I’m curious and a little embarrassed by way the hardcore miseries of my experience are deflected away by the tendency to romanticize bars and heavy drinking. Note my passive voice. I’m doing the sentimentalizing here. My counselor’s tale of desperate addiction is only one of many, and I’ve seen enough depravity and self-indulgence, misery and self-deception in my decades in the bars, and among some of my unfortunate friends and acquaintances, to recognize that a barfly’s life is vexed, unhappy, and sad, nothing to preciously elevate. There’s a nice-looking dive bar near the intersection of Belmont and Clark, in Chicago. Every time Amy and I drive by I say, I’d like to go in there. I haven’t yet. I think I’d rather be on the outside looking in, setting the scene, emotionally sloppy on my own movie set, buffing my slumming credentials. Perhaps I have to accept an aspect of myself that is childish. I should just name it: my name is Joe, I’m an addict, and I’m addicted to romancing debauchery.

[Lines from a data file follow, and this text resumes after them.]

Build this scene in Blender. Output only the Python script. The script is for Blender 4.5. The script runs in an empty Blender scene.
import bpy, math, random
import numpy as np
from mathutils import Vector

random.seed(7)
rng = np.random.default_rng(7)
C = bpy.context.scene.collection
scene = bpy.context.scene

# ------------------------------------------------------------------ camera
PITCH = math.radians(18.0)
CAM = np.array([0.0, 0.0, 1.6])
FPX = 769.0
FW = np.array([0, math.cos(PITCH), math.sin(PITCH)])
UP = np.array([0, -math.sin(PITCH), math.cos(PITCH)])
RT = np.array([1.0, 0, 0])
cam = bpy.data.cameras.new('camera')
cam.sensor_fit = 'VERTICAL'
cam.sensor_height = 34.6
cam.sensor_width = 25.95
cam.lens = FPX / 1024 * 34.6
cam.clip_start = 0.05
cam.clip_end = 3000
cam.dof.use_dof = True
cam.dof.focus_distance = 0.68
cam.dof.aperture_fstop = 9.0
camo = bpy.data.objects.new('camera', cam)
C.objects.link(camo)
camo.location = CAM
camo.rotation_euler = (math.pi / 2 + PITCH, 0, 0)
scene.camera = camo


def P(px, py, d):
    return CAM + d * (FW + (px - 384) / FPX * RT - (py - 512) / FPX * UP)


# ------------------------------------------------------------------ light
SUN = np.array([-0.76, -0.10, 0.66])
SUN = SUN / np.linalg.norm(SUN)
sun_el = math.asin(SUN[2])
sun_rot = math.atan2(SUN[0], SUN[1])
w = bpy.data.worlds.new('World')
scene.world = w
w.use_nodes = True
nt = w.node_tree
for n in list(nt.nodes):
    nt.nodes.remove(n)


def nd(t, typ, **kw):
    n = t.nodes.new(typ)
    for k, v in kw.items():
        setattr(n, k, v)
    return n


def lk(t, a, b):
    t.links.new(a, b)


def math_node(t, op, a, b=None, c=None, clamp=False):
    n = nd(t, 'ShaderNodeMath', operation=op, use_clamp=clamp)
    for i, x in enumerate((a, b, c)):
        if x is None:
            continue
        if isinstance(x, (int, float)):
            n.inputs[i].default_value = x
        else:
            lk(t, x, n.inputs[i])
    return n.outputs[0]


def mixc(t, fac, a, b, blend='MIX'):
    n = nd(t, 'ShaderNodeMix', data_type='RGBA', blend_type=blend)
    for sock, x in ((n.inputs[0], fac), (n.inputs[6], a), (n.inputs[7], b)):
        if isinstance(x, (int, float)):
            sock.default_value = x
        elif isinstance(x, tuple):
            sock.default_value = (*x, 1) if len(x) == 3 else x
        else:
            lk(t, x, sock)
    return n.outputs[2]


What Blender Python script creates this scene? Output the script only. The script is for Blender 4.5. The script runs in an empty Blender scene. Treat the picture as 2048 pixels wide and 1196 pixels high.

I’d like to think that I’m in recovery, but I’m not so sure. Addiction to romanticizing, addiction to sentimentalizing, can be dangerous lifetime habits. As an addict is wary of his next sip, her next pain pill, so am I wary of the next indulgent slip into idealizing, because it could be fatal to what I might call the Mature Life. While an addiction to romancing debauchery is certainly better for my physical and mental health than actual debauchery, it poisons in a different way: I can place a dive bar on a pedestal high enough that all I really see is its appealing shape, its blurring borders in Ideal Land, the pretty wink of neon signs. Romanticizing a bar is like falling for the Platonic promise of model homes at new housing developments, or the house façades on a movie set. The crisp front walk and neat green hedges, the clean white paint and trim, the shimmering bay windows present the family within as cast by Woods-Were-Once-Here Corporation. When we walk into a stranger’s home we know the odd smells and psychological histories, the muttering corners and emotionally weighted heirlooms, actual realities, the flawed families inside not reading from scripts, but improvising daily.

*

In Manhattan over several summers I’d embark on dive bar crawls, hitting Rudy’s, Siberia, and Bellevue near Port Authority and fading Times Square, and Mars Bar, Mona’s, and Sophie’s, among many others, in the East Village. Only Mona’s took; I still drop in to this dark, comfortable hole when I’m in the city. Some of the other bars felt to me like anthropological sites, environments where I could enjoy myself, certainly, but where I didn’t really belong, not because I didn’t live in the city, or because the prospect of an afternoon bender isn’t appealing to me, or because I’m frightened of the unhappiness that drifts over me at certain joints after a couple hours, or because I can’t humanely imagine the desire to drink oneself into oblivion and erase what needs erasing. In the imagination it’s easier to mitigate the addictions of men and women who don’t have the luxury of pretending that to dissolve, to vanish, to crumble is romantic. Living too long in the imagination is tempting, and dangerous—I remove myself from tangible reality and create a false comfort. My drift toward romance and sentimentality is analogous to addiction as it divorces me from the world, creates a reality in the mind that’s always hospitable, always heartening, never too dark to acknowledge, where the story ends before the sad denouement. Perhaps writing “sad denouement” is too tender a way to describe the brutal reality of some addicts. This is part of my problem. Like all addictions, mine tells lies.